Copyrighted by Lorna Tedder. Originally published in Third Degree of Contrast.
I’ve been taking my intention very seriously—not to give unpaid advice. It’s saving me some valuable time, especially in the area of screwed up accounts and business transactions where I’m the customer and normally give feedback. Places where you don’t normally think of feedback as an unpaid professional advice.
Here’s a perfect example. A month ago, I heard an impressive tele-conference that ended with a pitch for an online product with some similarities to something I’m launching. I was curious about how other people structure their online products and how mine would hold up against the industry standard, so I ordered the speaker’s product. Regularly $250 but on sale for $89 but if you’re on the special invitation list and listening to this conference call, then you can get it for only $59.99, tonight only! (Yeah, whatever.) But I needed a comparison point for my product, so I considered it educational and hoped I learned something useful.

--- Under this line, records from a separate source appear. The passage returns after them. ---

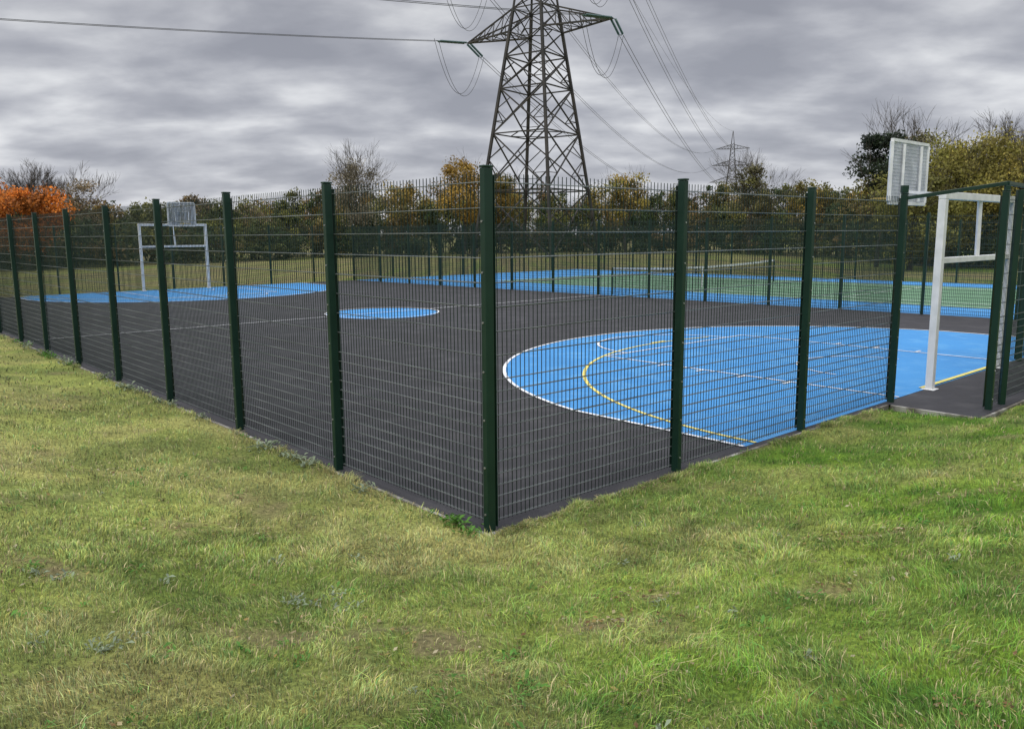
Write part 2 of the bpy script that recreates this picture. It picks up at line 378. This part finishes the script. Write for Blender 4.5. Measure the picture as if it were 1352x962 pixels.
# ---------------------------------------------------------------- mesh fences
def fence(name,p0,p1,n,side=1,H=2.93,det=1,skipfirst=False,skiplast=False,fine=True):
    root=empty(name,tuple(p0)); 
    p0=Vector(p0); p1=Vector(p1); d=(p1-p0); Ln=d.length; d.normalize(); nr=Vector((-d.y,d.x,0))*side
    posts=MB(); wires=MB(); hor=MB(); bolts=MB(); clamp=MB()
    for i in range(n+1):
        if (i==0 and skipfirst) or (i==n and skiplast): continue
        q=d*(Ln*i/n); hh=H+.03+random.uniform(-.012,.012); tl=Vector((random.uniform(-.008,.008),random.uniform(-.008,.008),0))
        posts.beam(q-Vector((0,0,.08)),q+tl+Vector((0,0,hh)),.062,.085,up=nr)
        posts.beam(q+tl+Vector((0,0,hh+.002)),q+tl+Vector((0,0,hh+.02)),.07,.095,up=nr)
        clamp.beam(q+nr*.062+Vector((0,0,.03)),q+nr*.062+Vector((0,0,H-.02)),.066,.006,up=nr)
        if det:
            z=.15
            while z<H-.05:
                for sg in (-1,1):
                    o_=q+nr*(.0425*sg+(.024 if sg>0 else 0)); bolts.beam(o_+Vector((0,0,z)),o_+nr*sg*.008+Vector((0,0,z)),.018,n=6)
                z+=.4
    sp=.05; nw=int(Ln/sp); wt=.0054
    for i in range(1,nw):
        t=Ln*i/nw; q=d*t+nr*.05
        bend=nr*random.uniform(-.0015,.0015)
        wires.beam(q+Vector((0,0,.04)),q+bend+Vector((0,0,H+random.uniform(-.004,.004))),wt if fine else .0075,up=nr,caps=False)
    zs=[.06+.1*k for k in range(13)]+[1.46+.2*k for k in range(8)]
    for z in zs:
        for i in range(n):
            a=d*(Ln*i/n+.02); b_=d*(Ln*(i+1)/n-.02)
            if z>H-.05: continue
            for sg in ((-1,1) if fine else (0,)):
                oo=nr*(.05+sg*.007)+Vector((0,0,z+random.uniform(-.003,.003)))
                hor.chain(a+oo,b_+oo,.0066 if fine else .009,10,up=(0,0,1),twist=1,caps=False)
    posts.make('posts',M_post,root,bevel=.006 if det else 0); clamp.make('clamp_bars',M_post,root)
    if det: bolts.make('bolts',M_bolt,root)
    wires.make('vertical_wires',M_wire,root); hor.make('horizontal_wires',M_hwire if det else M_wire,root,smooth=True)
    return root
fence('mesh_fence',W(0,0),W(0,CV),14,side=-1,det=1)
fence('mesh_fence',W(0,0),W(7.65,0),3,side=1,det=1,skipfirst=True)
fence('mesh_fence',W(13.2,0),W(sideA,0),3,side=1,det=0)
fence('mesh_fence',W(0,CV),W(sideB,CV),8,side=-1,det=0,fine=False,skipfirst=True)
fence('mesh_fence',W(sideA,0),W(sideB,CV),14,side=1,det=0,fine=False,skipfirst=True)
fence('mesh_fence',W(37.5,0),W(37.5,CV),14,side=1,det=0,fine=False)
fence('mesh_fence',W(sideB,CV),W(37.5,CV),7,side=-1,det=0,fine=False,skiplast=True)
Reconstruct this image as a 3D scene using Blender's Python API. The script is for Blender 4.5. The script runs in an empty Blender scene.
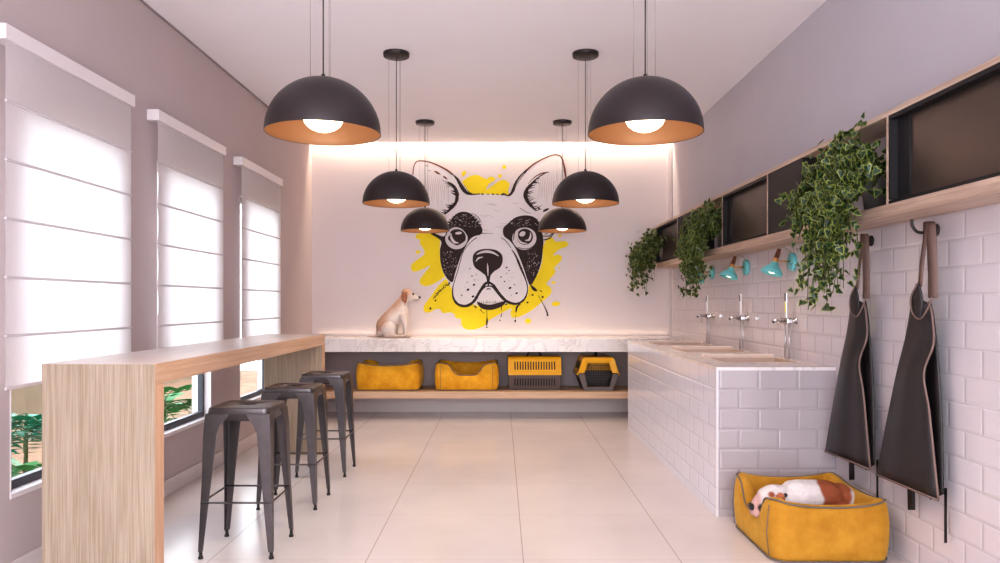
import bpy, bmesh, math, random
from mathutils import Vector, Matrix, Euler
from mathutils.geometry import tessellate_polygon
R = random.Random(7)
PI = math.pi
sc = bpy.context.scene
COL = sc.collection
H = 1.305      # eye height
F = 740.0      # focal length in pixels of the 1000 px frame
XL, XR, YB, ZC = -2.27, 2.053, 8.88, 3.215

# ------------------------------------------------------------------ materials
def srgb(r, g, b):
    f = lambda c: ((c / 255) / 12.92) if c / 255 <= 0.04045 else (((c / 255) + 0.055) / 1.055) ** 2.4
    return (f(r), f(g), f(b), 1)

class NT:
    def __init__(s, name):
        s.m = bpy.data.materials.new(name); s.m.use_nodes = True
        s.t = s.m.node_tree; s.b = s.t.nodes['Principled BSDF']; s.out = s.t.nodes['Material Output']
    def n(s, typ, **kw):
        nd = s.t.nodes.new(typ)
        for k, v in kw.items():
            if k.startswith('_'): nd.inputs[k[1:].replace('_', ' ')].default_value = v
            else: setattr(nd, k, v)
        return nd
    def l(s, a, ao, b, bi): s.t.links.new(a.outputs[ao], b.inputs[bi])

def setp(b, col=None, rough=None, metal=None, spec=None, **kw):
    if col is not None: b.inputs['Base Color'].default_value = col
    if rough is not None: b.inputs['Roughness'].default_value = rough
    if metal is not None: b.inputs['Metallic'].default_value = metal
    if spec is not None: b.inputs['Specular IOR Level'].default_value = spec
    for k, v in kw.items(): b.inputs[k].default_value = v

def mat(name, col, rough=0.5, metal=0.0, spec=0.5, vary=0.06, scale=8.0, bump=0.0, bscale=80, **kw):
    t = NT(name); setp(t.b, col, rough, metal, spec, **kw)
    tc = t.n('ShaderNodeTexCoord')
    if vary:
        nz = t.n('ShaderNodeTexNoise', _Scale=scale, _Detail=4.0); t.l(tc, 'Object', nz, 'Vector')
        rp = t.n('ShaderNodeValToRGB')
        e = rp.color_ramp.elements
        e[0].position = 0.3; e[1].position = 0.7
        e[0].color = tuple(c * (1 - vary) for c in col[:3]) + (1,)
        e[1].color = tuple(min(1, c * (1 + vary)) for c in col[:3]) + (1,)
        t.l(nz, 'Fac', rp, 'Fac'); t.l(rp, 'Color', t.b, 'Base Color')
    if bump:
        n2 = t.n('ShaderNodeTexNoise', _Scale=bscale, _Detail=3.0); t.l(tc, 'Object', n2, 'Vector')
        bp = t.n('ShaderNodeBump', _Strength=bump, _Distance=0.01); t.l(n2, 'Fac', bp, 'Height'); t.l(bp, 'Normal', t.b, 'Normal')
    return t.m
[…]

It was a basic re-hash of her tele-conference with A LOT of blanks to fill in. I was already doing everything she recommended, and doing it successfully. There was only one item in it that was new and meaningful, but the biggest advantage was to see that my product was exponentially more informative. So buying it served the purpose I’d intended, and then some.
Yesterday, the day after I received the last of her updated material to me, she sent me an email saying her product hadn’t worked for me and I probably wanted to know why and that she had known it wouldn’t work for me. However, she had another product for $79 that would fix that!
Okay, I’m paraphrasing, but only slightly. The way her email read, she knew her product was defective and that I was wasting my money. She did specifically say she’d known it wouldn’t work.
I don’t think that’s what she meant to say. I could have responded in two ways.
I could have emailed back and told her that her email could be taken the wrong way and that it was a huge turnoff to customers who might be interested in buying her other products except that now we know she believes them to be defective or useless. I could even have made suggestions for which sentences to fix that had the ambiguous wording so she would be held up as an example of incredibly bad marketing copy. Yeah, I could have been “helpful.”
I could have emailed back as an irate customer and questioned her ethics of selling products she “knew” wouldn’t work. Bitchy, but still helpful in making her aware of the problem.
My fingers were already on the keyboard to do the former, since I do like some of her other work. Then it hit me.
“She’s not paying you for your advice.” Oh. Yeah.
“It’s not your job to give her the solution to her problem.”
The email I was about to send her was the same as might be written for someone paying $300 for me to look over a marketing campaign and make suggestions. She wasn’t paying me to do that. The kind of info I could have given her would have saved her from some upset customers and brought in additional income over and above any consulting fees.
But she doesn’t give away her products and services for free, and I was about to give her a big freebie instead of spending that time on my own products and services.
The same applies to any customer service problem where I’m the customer. I can give them lots of feedback, but are they paying me for it? Why would I want to take their survey to tell them how to improve their products when they’re not doing anything to fix their problem with the product I’ve already bought? And honestly, the same applies to the distinct-non-customer yesterday who emailed me a list of questions to answer in paragraph format, for free, for his son’s history paper and assumed I’d do all the research for him and send it to him.
Not that I won’t give feedback ever or help my friends, but this is a drastic pruning effect for me when I no longer provide solutions and ideas for free. I think this little experiment will continue to be very interesting.